The report shows that fully documented and decently paid migrants experience higher levels of satisfaction with working in Thailand and, despite feeling more optimistic about their prospects in Burma, are planning to stay longer in Thailand.

This suggests that sectors and areas that offer lower incomes, such as agriculture and fisheries, especially in border provinces, will be hit hardest by returns in the short term, the report said.

The United Nations has proclaimed 18 December of every year as International Migrants Day to promote awareness of migrants’ rights amongst nation states and concerned parties.

According to the State Enterprise Workers’ Relations Confederation of Thailand (SERC) and Migrant Workers Right Network (MWRN) statement, only 1,972,504 migrants are permitted to legally work.

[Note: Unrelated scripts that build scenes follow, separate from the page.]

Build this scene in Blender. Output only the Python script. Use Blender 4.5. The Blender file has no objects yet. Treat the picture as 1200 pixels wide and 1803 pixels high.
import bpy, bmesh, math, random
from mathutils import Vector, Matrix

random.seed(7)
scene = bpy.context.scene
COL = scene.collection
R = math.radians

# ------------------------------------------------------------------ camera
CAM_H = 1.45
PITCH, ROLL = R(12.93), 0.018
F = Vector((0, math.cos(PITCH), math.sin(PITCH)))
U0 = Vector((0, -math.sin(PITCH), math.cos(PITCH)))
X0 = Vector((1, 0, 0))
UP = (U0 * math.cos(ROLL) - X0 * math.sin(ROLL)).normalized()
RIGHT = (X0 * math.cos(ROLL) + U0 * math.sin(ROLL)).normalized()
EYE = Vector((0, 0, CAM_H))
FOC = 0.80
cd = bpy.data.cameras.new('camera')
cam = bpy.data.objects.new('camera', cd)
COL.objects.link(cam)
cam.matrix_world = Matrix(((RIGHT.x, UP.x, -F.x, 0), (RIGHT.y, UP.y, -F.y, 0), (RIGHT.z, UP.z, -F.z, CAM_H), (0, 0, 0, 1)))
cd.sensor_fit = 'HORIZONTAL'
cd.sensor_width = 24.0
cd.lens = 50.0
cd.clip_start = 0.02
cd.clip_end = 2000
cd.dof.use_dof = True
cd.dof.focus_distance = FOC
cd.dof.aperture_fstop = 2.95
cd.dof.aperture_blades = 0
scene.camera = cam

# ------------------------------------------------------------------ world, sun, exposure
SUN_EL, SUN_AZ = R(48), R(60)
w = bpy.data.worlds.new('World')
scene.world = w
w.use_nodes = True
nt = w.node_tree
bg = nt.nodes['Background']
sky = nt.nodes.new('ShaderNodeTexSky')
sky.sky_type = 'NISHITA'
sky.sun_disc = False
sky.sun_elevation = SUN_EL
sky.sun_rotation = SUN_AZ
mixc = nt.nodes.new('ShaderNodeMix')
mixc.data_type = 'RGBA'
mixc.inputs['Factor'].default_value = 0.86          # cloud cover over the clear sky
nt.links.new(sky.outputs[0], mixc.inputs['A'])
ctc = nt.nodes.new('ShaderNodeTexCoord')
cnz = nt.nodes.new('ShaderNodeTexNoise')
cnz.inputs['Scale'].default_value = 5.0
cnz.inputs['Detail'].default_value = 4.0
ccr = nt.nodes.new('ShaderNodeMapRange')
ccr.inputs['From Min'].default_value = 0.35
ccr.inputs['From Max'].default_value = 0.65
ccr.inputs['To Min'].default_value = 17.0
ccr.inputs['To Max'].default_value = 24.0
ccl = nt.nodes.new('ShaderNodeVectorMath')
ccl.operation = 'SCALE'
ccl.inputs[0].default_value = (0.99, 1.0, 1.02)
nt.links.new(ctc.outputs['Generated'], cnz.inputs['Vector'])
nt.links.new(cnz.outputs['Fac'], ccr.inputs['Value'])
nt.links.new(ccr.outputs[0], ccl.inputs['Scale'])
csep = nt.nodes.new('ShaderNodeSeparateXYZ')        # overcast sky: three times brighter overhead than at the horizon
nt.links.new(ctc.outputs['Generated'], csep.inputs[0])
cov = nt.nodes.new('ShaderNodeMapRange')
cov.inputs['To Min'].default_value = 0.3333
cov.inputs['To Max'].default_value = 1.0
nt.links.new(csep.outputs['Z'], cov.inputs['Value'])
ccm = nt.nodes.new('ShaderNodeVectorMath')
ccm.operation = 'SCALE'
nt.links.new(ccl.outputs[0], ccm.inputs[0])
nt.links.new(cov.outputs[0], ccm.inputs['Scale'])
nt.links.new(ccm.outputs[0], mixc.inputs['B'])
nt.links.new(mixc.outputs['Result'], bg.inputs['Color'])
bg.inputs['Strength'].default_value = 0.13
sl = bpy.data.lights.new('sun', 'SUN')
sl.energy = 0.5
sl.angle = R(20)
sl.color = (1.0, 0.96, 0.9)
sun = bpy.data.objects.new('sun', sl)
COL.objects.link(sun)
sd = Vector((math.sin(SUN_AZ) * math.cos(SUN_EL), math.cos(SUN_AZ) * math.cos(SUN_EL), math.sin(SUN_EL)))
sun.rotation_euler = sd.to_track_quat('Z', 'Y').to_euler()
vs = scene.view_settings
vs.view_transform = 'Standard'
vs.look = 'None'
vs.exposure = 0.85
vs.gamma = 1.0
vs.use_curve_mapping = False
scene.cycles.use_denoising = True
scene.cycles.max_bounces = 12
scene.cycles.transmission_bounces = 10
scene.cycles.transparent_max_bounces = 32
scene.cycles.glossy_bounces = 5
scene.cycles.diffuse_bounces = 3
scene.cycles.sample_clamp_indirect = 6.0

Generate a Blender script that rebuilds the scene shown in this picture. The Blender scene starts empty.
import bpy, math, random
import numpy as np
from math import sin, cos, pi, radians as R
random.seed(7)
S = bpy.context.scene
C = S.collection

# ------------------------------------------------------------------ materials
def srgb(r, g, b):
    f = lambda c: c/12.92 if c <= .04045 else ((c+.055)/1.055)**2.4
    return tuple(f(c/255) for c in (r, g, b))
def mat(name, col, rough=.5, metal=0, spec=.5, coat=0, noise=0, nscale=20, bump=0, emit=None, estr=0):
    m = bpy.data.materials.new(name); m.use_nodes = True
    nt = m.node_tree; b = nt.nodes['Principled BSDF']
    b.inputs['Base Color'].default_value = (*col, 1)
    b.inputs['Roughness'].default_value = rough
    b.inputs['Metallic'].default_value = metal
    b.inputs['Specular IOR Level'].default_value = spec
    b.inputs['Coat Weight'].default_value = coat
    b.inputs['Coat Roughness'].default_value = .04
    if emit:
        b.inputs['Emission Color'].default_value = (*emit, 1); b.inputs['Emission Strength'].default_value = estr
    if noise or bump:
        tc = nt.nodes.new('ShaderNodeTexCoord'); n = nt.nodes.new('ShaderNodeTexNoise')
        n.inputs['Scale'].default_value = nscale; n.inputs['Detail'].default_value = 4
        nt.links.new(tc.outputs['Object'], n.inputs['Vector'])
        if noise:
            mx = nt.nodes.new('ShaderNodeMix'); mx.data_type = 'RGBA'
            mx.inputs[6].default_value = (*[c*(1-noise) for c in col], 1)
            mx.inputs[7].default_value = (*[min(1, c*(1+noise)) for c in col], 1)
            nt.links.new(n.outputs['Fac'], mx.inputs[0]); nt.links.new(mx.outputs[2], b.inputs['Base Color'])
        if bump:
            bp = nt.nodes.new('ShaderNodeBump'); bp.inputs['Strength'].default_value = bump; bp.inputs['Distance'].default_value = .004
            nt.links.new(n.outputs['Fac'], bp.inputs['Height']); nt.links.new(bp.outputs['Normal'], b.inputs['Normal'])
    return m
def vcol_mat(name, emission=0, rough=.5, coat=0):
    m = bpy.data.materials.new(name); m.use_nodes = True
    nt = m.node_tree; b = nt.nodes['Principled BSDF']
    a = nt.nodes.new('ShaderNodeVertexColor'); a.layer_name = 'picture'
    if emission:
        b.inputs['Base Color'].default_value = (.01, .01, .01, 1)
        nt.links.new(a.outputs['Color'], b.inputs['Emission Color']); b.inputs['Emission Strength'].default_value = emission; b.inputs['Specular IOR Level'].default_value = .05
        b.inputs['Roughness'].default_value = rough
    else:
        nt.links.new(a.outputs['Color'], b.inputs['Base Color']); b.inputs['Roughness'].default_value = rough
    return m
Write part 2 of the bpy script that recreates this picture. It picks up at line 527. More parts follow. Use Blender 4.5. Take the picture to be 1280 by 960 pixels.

Out of those permitted to work, 698,777 migrants entered the country legally whilst 1,273,727 migrants entered the country irregularly but have since registered. Over two million more migrants entered Thailand irregularly and have not registered at all.

The NGOs have called on migrants to be treated equally to Thai workers without discrimination on any grounds, a principle enshrined in the Universal Declaration of Human Rights.

An understanding by migrants of the right to association and collective bargaining under ILO conventions 87 and 98 should be ensured to foster migrant’s participation as members of trade unions, they said.

They also called for clear policies and guidelines for a long term migrant workers administration plan to be created, particularly regarding registration, nationality verification and increased efforts of the state and all its officials to work concertedly and connectedly to promote migrant wellbeing

The migrant import (memorandum of understanding) process should be simplified to facilitate employers filing an application to employ migrant workers without relying on brokers, the SERC and MWRN said.